A growing ‘valley of death’ funding gap facing the UK’s tech sector could scupper the government’s Silicon Valley ambitions as firms struggle to raise cash and fuel growth, tech investors have warned.
Venture capital funding into the UK faltered last year amid a global slowdown as soaring inflation and market volatility caused investors to pull back from dealmaking.
So-called seed funding rounds held up more steadily throughout the year but the slump was felt keenly for firms at the growth stage of their business.
Data from fintech industry body Innovate Finance last month highlighted an investment “polarisation” in the UK as late stage and seed stage jumped upwards, while funding for early growth stage rounds plunged 38 per cent to $1.7bn and later stage deals fell 16 per cent to $7.1bn.
Tech groups in the UK say economic turbulence in the past 12 months has brought an existing growth gap into sharp relief.
“I think when you look at Series B and beyond at the moment, there is a bit of an issue in the UK,” Gerard Grech, the chief of tech body Tech Nation, which announced it would be winding down earlier this month, told City A.M.
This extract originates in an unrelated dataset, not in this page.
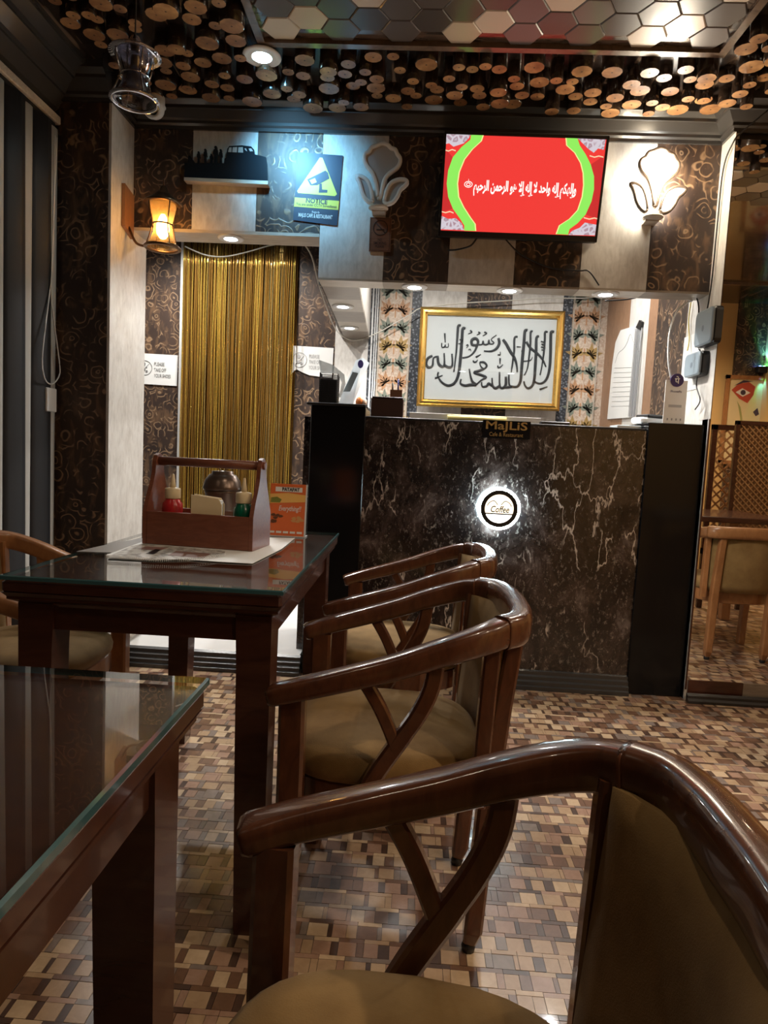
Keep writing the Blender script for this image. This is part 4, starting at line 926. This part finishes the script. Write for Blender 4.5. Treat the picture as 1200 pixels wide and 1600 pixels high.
# ------------------------------------------------------------------ vertical blinds, rail, cord
cr_ = thing('vertical_blinds', 'vertical blinds of alternating charcoal and pale slats along the left window', 'blinds', (XW+.03, 1.5, 2.43))
MB().bbox((XW+.02, .1, 2.425), (XW+.055, YN-.01, 2.46), .004).build('rail', W_OAK, cr_)
MB().box((XW+.025, .12, 2.405), (XW+.04, YN-.03, 2.425)).build('carrier_strip', BLK, cr_)
BD = mat('charcoal_slat_fabric', (.018,.018,.021), .6); BP = mat('pale_slat_fabric', (.50,.49,.46), .7)
y = YN-.06; k = 0
proto = {}
while y > .15:
    pale = k % 2 == 0; wd = .085 if pale else .105; ang = R_(12 if pale else 20)
    nm = 'blind_slat'; o = proto.get(pale)
    if o is None:
        mb = MB(); rings = []
        for i in range(9):
            z = -2.12*i/8; tw = ang+.0*i; tp = (1-.45*i/8) if pale else 1
            rings.append([(u*math.sin(tw)*wd*tp+dx, u*math.cos(tw)*wd*tp, z) for u, dx in ((-.5,0),(-.25,.006),(0,.008),(.25,.006),(.5,0),(.5,.0015),(.25,.0075),(0,.0095),(-.25,.0075),(-.5,.0015))])
        mb.loft(rings, smooth=True); o = mb.build(nm, BP if pale else BD, None); proto[pale] = o
    else: o = o.copy(); C.objects.link(o)
    o.parent = cr_; o.location = (.005+(0 if pale else .012), y-1.5, -.026)
    y -= .095; k += 1
cd = cr_
X_ = XW+.06
tube('pull_cord', [atX(x, y_, X_+.01) for x, y_ in ((86,212),(84,300),(81,420),(72,500),(66,560),(70,592),(82,600),(93,585),(92,560),(84,500),(80,450),(84,330),(89,215))], .003, WHITE, cd, sm=5)
p0, p1 = atX(74, 605, X_+.01), atX(85, 644, X_+.01)
MB().bbox((X_-.006, p0.y-.0, p1.z), (X_+.01, p1.y+.02 if p1.y > p0.y else p0.y+.022, p0.z), .003).build('cord_weight', WHITE, cd)

# ------------------------------------------------------------------ dining tables
def table(x0, x1, y0, y1, label, seat_label=None):
    zt = .785; o = thing('dining_table', label, 'table', ((x0+x1)/2, (y0+y1)/2, 0), 0, 'dark wooden tables with glass tops')
    MB().bbox((x0+.004, y0+.004, .745), (x1-.004, y1-.004, zt-.010), .006).build('tabletop', W_TABLE, o)
    # moulded edge under the top
    path = [(x0+.03, y0+.03), (x1-.03, y0+.03), (x1-.03, y1-.03), (x0+.03, y1-.03)]
    rings = [[(x0+i, y0+i, z), (x1-i, y0+i, z), (x1-i, y1-i, z), (x0+i, y1-i, z)] for i, z in ((.004,.748), (.012,.738), (.012,.732), (.03,.722), (.034,.715))]
    MB().loft(rings).build('edge_moulding', W_TABLE, o)
    ap = MB()
    ap.box((x0+.035, y0+.035, .665), (x1-.035, y0+.055, .72)).box((x0+.035, y1-.055, .665), (x1-.035, y1-.035, .72)).box((x0+.035, y0+.055, .665), (x0+.055, y1-.055, .72)).box((x1-.055, y0+.055, .665), (x1-.035, y1-.055, .72))
    ap.build('apron', W_TABLE, o)
    for sx, X in ((1, x0+.028), (-1, x1-.028)):
        for sy, Y in ((1, y0+.028), (-1, y1-.028)):
            m = MB(); r = []
            for z, s in ((0, .062), (.02, .064), (.45, .072), (.62, .074), (.722, .078)):
                r.append([(X, Y, z), (X+sx*s, Y, z), (X+sx*s, Y+sy*s, z), (X, Y+sy*s, z)])
            m.loft(r).build('leg', W_TABLE, o)
    g = MB(); z0, z1 = zt-.0095, zt
    ring = lambda i, z: [(x0+i, y0+i, z), (x1-i, y0+i, z), (x1-i, y1-i, z), (x0+i, y1-i, z)]
    g.loft([ring(0, z0), ring(0, z1-.002), ring(.003, z1)], 1, caps=False)
    g.poly(ring(.003, z1), 0)
    g.build('glass_top', [GLASS, GLASSEDGE], o); return o
table(-.862, -.255, 1.345, 2.37, 'dark wooden table with glass top, carrying the condiment caddy')
table(-.845, -.245, -.2, .815, 'dark wooden table with glass top cut by the left picture edge, nothing on it')
ZT = .7855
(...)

“Institutional investors have definitely tightened up and so it’s a little bit more difficult for Series B and beyond. Companies may not have raised [money] last year, but will have come in to fundraise this year and it will take longer to raise, which means that growth may take longer to take off,” he said.
Grech told City A.M. that loosening pension rules could be among a raft of measures from ministers used to close the funding gap and allow the UK’s tech sector to grow.
Growth gap
Tech groups in the UK have long warned that a lack of funding for growth firms is hobbling the UK’s tech ambitions. A 2020 report from the Scale Up Institute and Innovate Finance found that the UK was facing a £15bn growth capital gap that was stifling the sector’s ability to grow.
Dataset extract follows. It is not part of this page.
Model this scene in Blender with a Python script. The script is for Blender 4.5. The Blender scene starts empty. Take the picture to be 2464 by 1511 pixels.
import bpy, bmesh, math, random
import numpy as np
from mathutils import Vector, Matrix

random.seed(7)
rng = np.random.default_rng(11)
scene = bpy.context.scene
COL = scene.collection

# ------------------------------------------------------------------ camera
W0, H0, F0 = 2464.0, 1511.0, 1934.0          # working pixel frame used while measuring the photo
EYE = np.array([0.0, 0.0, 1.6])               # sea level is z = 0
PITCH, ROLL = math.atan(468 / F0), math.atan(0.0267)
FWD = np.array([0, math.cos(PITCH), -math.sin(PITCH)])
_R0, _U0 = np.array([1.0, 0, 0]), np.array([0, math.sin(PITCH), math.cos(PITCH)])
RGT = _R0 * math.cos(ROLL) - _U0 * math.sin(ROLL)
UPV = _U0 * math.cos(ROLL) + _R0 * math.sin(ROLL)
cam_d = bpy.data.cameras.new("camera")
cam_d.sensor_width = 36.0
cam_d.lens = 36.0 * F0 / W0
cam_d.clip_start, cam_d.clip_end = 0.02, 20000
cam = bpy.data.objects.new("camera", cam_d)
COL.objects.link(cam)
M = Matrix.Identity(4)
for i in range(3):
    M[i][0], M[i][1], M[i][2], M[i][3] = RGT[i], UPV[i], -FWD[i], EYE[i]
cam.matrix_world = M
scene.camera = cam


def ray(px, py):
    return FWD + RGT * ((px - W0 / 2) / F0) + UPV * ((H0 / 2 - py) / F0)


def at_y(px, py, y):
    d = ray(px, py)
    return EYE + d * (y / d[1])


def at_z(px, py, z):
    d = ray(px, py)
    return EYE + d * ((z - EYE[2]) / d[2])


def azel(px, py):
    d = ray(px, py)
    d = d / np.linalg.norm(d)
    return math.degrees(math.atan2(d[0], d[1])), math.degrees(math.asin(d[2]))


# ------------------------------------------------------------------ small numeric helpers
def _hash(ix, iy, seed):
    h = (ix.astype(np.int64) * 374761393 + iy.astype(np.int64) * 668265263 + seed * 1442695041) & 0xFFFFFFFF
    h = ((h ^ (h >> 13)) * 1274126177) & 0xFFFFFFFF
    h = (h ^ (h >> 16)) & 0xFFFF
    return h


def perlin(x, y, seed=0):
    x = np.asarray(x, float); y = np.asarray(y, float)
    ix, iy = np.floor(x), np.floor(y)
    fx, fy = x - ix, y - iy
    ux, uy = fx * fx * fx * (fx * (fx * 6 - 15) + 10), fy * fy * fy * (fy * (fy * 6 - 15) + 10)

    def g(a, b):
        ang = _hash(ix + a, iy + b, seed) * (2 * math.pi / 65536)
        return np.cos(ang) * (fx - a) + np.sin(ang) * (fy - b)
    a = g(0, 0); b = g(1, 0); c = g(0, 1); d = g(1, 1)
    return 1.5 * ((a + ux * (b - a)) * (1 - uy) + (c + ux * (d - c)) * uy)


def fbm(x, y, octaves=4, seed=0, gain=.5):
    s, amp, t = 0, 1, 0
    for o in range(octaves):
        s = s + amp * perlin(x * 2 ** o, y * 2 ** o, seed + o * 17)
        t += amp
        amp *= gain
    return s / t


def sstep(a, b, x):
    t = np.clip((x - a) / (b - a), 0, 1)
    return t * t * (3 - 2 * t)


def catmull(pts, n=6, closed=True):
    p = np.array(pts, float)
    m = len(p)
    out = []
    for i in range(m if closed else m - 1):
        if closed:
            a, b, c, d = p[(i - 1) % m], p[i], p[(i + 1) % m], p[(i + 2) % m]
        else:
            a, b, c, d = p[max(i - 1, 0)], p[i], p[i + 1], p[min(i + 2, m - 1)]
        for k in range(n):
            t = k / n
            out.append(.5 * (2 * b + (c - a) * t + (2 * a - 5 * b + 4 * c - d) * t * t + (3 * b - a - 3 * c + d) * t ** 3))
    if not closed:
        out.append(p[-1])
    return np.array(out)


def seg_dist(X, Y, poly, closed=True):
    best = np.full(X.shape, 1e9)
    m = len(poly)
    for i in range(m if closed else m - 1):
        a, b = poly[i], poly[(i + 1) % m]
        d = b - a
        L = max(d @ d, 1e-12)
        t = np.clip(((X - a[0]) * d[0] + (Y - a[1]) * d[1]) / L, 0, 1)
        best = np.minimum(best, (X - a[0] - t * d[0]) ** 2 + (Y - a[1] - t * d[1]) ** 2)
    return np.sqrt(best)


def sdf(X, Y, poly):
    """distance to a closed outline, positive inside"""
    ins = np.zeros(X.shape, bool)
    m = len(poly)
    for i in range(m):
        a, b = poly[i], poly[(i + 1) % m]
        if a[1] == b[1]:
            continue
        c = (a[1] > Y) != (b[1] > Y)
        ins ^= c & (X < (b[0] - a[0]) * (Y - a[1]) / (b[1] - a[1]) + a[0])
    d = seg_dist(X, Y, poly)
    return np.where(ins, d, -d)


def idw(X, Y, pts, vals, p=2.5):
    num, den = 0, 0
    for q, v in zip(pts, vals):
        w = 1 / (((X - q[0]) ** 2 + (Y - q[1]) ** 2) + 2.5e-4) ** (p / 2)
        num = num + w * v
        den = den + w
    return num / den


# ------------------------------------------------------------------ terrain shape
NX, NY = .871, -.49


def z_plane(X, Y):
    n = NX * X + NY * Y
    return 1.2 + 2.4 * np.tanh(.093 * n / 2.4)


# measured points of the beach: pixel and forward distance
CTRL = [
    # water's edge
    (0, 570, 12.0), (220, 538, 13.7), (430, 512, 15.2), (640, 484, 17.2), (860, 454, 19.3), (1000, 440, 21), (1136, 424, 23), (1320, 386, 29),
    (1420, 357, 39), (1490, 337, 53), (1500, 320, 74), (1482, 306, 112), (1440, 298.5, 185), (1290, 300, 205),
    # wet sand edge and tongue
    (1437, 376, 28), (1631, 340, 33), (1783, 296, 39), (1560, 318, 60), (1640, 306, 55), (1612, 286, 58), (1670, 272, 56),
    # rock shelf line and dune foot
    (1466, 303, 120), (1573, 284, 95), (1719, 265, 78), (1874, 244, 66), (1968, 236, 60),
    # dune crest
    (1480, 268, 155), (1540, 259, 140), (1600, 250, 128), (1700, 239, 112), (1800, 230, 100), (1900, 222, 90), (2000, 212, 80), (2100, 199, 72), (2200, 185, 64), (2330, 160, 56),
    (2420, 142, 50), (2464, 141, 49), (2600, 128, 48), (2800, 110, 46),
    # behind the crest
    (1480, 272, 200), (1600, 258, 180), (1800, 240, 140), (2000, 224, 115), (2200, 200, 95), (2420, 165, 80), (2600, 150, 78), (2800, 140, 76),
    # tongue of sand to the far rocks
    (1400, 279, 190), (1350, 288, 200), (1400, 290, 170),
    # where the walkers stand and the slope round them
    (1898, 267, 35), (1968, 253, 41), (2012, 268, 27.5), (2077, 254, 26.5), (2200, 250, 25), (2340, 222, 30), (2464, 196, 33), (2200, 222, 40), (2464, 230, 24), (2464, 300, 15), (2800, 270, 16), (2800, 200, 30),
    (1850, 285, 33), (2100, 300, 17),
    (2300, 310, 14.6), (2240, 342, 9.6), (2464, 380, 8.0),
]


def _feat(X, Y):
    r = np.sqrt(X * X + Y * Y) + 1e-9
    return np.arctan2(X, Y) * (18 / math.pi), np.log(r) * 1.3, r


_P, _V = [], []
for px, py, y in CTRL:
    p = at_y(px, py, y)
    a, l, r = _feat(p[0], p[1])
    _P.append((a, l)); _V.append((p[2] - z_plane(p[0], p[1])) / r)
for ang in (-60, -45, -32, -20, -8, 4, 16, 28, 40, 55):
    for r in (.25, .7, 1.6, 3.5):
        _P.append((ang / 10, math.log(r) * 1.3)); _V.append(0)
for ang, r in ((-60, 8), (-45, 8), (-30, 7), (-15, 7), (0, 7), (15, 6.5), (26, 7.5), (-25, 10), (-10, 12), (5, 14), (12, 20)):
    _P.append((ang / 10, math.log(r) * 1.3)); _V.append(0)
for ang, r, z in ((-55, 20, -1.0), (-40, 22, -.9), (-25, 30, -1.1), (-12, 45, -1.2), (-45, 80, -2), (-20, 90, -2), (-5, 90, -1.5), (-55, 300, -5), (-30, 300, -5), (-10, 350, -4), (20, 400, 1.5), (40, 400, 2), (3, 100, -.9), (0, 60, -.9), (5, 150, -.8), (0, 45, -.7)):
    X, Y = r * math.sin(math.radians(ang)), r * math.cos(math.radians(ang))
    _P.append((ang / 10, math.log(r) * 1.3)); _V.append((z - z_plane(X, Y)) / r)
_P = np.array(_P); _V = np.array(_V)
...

Chancellor Jeremy Hunt laid out plans to make the UK a new “Silicon Valley” by supercharging growth in its tech businesses, but some policy changes have been called into question by the sector. Ministers have also been mulling tweaks to pension fund rules to allow capital to flow more freely into start-ups rather than big listed firms.
Coadec, a tech lobbying group, similarly said last year that freeing up pension cash would be crucial to closing a funding gap and ensuring nascent areas like climate technology could grow.
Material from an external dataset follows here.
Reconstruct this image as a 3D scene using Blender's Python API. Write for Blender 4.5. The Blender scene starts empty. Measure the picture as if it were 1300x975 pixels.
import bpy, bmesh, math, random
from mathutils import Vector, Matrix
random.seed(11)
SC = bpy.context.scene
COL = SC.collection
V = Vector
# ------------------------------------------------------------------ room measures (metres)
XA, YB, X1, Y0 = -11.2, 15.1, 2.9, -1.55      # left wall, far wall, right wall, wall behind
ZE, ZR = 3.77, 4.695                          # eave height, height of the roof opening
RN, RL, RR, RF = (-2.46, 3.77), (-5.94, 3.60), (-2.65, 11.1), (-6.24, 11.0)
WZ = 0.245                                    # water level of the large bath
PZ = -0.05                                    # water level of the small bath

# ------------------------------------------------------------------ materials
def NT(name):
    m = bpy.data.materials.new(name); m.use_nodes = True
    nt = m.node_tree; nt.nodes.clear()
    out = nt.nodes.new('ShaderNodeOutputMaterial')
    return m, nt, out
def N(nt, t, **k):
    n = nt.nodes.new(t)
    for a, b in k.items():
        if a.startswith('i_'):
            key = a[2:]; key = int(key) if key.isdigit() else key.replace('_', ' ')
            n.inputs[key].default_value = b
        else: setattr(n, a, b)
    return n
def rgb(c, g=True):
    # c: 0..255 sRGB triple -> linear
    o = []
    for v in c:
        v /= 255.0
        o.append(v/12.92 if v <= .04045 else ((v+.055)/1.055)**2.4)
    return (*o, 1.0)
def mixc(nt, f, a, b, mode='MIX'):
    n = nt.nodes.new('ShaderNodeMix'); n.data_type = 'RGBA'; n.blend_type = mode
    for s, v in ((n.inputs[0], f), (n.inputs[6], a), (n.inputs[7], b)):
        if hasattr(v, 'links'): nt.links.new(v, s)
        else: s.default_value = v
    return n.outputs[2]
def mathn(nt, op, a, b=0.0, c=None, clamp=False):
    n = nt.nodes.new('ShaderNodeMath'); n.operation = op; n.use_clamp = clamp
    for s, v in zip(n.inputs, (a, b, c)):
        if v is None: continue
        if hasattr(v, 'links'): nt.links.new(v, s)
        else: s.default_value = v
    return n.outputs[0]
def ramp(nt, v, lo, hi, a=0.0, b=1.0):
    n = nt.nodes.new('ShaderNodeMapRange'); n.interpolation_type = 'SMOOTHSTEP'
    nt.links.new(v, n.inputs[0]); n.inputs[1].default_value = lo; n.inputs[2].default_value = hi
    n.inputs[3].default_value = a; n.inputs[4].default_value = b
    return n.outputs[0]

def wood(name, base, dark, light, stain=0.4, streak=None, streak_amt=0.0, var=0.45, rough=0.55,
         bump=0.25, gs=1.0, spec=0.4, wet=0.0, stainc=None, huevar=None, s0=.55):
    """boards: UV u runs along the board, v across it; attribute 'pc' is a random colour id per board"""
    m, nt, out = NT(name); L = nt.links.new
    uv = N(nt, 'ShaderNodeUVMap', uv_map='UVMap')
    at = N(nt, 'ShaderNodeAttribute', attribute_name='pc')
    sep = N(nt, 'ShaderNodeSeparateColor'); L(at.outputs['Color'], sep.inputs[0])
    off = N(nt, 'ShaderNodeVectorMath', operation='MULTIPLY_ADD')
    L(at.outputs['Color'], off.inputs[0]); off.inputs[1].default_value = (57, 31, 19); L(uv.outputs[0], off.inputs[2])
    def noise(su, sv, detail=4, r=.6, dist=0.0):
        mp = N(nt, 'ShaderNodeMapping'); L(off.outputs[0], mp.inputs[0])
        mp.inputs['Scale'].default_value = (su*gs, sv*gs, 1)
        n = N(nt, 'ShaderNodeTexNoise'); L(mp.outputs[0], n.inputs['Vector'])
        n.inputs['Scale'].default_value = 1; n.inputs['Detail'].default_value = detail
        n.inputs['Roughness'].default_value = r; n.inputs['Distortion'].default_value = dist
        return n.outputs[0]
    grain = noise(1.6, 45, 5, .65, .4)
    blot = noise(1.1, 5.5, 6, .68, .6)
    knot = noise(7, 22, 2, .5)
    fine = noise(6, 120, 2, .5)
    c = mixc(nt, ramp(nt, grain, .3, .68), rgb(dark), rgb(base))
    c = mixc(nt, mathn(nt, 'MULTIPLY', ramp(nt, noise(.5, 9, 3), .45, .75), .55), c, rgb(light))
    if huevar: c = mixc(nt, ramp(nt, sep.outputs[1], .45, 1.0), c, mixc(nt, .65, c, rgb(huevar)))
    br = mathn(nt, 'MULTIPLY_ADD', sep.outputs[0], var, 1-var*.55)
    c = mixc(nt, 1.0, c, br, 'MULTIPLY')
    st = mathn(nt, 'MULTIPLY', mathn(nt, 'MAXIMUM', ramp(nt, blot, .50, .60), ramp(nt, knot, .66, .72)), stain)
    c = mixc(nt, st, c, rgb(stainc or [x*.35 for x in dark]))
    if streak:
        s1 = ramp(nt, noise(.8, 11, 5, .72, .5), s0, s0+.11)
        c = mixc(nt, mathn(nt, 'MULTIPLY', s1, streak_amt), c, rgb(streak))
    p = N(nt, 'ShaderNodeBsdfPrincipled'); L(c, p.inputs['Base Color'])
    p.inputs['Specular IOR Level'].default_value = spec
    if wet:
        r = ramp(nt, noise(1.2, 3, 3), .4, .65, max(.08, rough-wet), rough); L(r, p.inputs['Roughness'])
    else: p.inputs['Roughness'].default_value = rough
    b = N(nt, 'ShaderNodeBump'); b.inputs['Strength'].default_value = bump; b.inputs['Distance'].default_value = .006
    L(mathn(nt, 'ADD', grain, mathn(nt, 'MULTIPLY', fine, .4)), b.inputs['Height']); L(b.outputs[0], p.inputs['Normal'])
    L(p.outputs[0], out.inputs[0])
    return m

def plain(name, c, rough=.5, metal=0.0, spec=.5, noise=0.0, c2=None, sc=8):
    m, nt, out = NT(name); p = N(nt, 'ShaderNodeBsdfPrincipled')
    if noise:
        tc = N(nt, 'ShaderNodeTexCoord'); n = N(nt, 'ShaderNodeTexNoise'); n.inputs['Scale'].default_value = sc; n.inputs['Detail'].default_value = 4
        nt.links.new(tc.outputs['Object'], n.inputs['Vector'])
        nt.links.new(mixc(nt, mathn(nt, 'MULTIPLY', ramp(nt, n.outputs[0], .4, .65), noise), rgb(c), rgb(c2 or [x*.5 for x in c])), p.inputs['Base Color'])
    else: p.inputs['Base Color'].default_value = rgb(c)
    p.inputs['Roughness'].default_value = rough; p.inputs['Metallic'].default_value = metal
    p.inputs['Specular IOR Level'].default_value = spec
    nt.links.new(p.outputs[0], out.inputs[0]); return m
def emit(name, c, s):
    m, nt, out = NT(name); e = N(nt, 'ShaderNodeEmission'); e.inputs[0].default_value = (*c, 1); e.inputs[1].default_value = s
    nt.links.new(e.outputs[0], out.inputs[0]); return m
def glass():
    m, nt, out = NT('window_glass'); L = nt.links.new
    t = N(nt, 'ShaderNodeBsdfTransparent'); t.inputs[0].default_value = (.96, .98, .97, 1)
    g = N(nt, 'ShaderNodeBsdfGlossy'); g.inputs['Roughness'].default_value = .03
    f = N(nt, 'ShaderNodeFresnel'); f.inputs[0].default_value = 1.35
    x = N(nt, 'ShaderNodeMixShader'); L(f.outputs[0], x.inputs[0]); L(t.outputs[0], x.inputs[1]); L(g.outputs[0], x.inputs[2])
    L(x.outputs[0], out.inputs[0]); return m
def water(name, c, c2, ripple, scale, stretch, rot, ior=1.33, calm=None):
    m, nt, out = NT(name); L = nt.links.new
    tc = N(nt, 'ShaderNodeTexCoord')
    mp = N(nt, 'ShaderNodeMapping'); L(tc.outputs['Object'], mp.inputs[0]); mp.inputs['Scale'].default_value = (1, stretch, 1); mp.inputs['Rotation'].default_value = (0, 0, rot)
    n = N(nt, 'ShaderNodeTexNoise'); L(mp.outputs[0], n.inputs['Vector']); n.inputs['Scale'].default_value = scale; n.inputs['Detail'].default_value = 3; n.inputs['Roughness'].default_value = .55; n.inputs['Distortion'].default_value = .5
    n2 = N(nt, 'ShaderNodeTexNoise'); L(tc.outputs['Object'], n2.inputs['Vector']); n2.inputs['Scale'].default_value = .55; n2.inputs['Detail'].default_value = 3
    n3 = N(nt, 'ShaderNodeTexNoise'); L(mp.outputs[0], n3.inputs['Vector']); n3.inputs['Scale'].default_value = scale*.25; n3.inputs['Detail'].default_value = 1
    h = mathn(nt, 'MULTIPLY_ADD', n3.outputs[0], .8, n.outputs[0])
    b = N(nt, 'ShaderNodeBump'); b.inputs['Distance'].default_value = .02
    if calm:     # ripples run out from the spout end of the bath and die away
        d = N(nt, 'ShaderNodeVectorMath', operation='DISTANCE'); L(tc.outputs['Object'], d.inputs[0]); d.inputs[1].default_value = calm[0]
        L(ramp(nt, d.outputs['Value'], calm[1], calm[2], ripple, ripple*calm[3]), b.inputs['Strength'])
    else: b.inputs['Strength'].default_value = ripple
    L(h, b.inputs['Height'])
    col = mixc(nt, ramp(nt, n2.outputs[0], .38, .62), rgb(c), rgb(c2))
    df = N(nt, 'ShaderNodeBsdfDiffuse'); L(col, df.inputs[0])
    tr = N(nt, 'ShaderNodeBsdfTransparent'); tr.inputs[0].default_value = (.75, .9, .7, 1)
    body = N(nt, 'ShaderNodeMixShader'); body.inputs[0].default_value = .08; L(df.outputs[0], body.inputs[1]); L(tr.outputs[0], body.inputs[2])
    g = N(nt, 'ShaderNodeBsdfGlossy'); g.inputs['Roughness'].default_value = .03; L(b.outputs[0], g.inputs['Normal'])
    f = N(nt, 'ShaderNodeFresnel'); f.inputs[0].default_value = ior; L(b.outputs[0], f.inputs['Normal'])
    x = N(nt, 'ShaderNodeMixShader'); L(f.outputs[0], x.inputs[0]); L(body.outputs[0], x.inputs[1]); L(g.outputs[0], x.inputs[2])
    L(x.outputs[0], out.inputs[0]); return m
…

“We’re a world leader in invention, with a healthy supply of talented people, ideas and policy that incentivises starting an innovative business, but we’ve got work to do in making sure these firms can scale up,” Charlie Mercer, head of economic policy at start-up lobby group Coadec, told City A.M.
“Our recent work in climate-tech in particular uncovered a huge gap in bridging pilots to commercial products, and the reality is that companies then falter, fail or flee to markets that offer what they need,” he added.
A report from the firm called on government to loosen a charge cap on pension funds which was preventing money from flowing into tech firms via venture capital, due to the higher money management fees. Minsters published fresh plans in October to free up the flow of capital into previously out of reach asset classes.
However, Sarah Barber, CEO at Jenson Funding Partners, told City A.M. that a growing funding gap facing tech had some upsides, as investors were made aware of the shortfall facing some areas of the tech ecosystem.
“The economic climate is certainly highlighting the “Valley of Death” but in a way, this is a positive as it brings greater attention to the underserved, early stage landscape,” she said.